Your task — Where a line contains the word "lights", copy that line.

Data lines —
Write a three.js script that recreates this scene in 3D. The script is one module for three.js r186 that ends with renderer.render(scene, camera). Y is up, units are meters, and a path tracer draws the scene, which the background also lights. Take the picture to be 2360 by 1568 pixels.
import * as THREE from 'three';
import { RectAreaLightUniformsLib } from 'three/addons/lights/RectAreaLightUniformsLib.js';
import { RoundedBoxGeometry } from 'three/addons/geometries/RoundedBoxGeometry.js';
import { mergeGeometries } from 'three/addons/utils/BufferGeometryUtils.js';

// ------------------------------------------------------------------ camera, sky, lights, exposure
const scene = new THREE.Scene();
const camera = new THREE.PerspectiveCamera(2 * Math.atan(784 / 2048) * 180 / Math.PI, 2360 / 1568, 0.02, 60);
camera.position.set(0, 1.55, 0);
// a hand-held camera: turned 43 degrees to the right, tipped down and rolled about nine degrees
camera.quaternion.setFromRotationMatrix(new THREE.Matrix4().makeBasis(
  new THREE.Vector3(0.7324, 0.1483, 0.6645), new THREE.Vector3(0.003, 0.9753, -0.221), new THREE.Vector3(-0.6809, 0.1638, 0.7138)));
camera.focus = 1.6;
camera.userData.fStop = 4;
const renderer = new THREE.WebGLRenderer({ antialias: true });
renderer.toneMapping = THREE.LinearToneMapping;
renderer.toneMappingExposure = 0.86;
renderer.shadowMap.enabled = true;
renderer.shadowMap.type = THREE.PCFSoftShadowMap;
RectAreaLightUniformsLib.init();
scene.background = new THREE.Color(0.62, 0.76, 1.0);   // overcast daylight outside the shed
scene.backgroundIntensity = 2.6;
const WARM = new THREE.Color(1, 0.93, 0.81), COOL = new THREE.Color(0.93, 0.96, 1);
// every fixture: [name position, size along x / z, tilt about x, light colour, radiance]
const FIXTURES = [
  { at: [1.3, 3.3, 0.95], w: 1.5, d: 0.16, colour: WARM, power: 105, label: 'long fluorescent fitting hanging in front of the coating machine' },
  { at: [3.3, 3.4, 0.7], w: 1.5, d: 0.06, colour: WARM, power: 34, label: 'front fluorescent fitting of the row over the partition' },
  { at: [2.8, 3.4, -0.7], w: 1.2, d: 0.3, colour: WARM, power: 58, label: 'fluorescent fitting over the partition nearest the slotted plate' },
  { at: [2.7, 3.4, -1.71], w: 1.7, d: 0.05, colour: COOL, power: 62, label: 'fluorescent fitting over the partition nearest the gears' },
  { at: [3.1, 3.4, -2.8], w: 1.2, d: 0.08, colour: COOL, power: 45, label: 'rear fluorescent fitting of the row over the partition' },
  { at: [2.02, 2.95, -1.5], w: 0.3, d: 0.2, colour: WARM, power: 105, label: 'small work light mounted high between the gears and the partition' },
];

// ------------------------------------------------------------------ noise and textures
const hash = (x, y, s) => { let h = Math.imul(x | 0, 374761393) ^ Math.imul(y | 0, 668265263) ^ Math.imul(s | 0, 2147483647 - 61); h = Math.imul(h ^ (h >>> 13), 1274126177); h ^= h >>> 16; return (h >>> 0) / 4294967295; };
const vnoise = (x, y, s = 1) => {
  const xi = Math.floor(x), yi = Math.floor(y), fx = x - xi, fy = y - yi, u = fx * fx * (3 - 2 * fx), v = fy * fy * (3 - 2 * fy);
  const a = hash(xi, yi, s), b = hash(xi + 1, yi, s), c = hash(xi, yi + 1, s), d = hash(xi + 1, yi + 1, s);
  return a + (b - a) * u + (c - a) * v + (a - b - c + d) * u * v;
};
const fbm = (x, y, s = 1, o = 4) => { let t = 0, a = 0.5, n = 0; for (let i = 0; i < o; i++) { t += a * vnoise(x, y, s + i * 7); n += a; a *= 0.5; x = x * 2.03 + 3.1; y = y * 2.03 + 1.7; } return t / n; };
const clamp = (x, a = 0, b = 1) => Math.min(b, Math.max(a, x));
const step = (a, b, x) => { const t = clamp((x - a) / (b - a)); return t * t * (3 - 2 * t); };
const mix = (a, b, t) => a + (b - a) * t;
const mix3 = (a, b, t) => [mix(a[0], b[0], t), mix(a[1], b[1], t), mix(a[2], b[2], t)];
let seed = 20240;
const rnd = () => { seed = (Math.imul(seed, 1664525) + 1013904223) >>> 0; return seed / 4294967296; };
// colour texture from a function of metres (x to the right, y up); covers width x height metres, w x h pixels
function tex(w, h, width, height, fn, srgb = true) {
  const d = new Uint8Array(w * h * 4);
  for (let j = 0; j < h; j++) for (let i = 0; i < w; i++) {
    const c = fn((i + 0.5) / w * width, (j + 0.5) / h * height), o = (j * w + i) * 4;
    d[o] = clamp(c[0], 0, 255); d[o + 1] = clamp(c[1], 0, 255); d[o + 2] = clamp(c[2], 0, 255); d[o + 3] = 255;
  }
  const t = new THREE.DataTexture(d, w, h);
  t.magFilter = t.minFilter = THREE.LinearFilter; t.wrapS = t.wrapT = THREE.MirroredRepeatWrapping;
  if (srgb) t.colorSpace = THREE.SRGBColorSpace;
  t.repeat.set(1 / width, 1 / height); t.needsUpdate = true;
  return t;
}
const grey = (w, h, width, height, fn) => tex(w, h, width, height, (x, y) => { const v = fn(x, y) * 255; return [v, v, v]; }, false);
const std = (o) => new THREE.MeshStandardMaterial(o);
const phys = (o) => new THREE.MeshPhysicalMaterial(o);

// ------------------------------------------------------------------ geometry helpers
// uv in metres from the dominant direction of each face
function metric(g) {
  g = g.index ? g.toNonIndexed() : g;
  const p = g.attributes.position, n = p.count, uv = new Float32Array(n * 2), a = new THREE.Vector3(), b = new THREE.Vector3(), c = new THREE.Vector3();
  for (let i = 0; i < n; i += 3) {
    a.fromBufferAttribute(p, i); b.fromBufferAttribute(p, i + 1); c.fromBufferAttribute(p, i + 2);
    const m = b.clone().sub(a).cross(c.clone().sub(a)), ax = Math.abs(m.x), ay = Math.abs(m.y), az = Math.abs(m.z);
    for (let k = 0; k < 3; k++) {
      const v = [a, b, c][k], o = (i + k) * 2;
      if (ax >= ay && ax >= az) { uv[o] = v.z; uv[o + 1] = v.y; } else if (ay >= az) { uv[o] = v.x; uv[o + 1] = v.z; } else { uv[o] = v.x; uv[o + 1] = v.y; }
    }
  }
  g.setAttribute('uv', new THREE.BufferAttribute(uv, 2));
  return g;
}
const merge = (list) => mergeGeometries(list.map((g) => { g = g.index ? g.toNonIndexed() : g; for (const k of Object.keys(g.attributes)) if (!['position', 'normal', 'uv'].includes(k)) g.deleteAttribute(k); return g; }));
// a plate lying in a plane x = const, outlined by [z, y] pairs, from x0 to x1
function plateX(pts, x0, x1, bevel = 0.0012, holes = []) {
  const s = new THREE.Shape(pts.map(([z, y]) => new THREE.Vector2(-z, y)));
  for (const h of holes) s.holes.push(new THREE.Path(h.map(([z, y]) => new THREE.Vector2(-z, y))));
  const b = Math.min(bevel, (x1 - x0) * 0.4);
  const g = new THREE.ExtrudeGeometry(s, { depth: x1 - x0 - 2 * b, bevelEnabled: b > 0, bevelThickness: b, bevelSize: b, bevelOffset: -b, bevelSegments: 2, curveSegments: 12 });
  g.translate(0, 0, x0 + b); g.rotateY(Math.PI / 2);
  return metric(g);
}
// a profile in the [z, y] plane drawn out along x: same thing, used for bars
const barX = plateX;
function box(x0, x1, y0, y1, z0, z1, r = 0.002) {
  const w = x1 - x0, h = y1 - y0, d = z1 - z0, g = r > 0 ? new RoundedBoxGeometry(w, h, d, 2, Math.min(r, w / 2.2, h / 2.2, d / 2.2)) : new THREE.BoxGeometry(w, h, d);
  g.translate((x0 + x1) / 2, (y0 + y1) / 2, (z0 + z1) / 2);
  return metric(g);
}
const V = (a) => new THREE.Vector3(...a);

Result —
Write a three.js script that recreates this scene in 3D. The script is one module for three.js r186 that ends with renderer.render(scene, camera). Y is up, units are meters, and a path tracer draws the scene, which the background also lights. Take the picture to be 2360 by 1568 pixels.
import { RectAreaLightUniformsLib } from 'three/addons/lights/RectAreaLightUniformsLib.js';
// ------------------------------------------------------------------ camera, sky, lights, exposure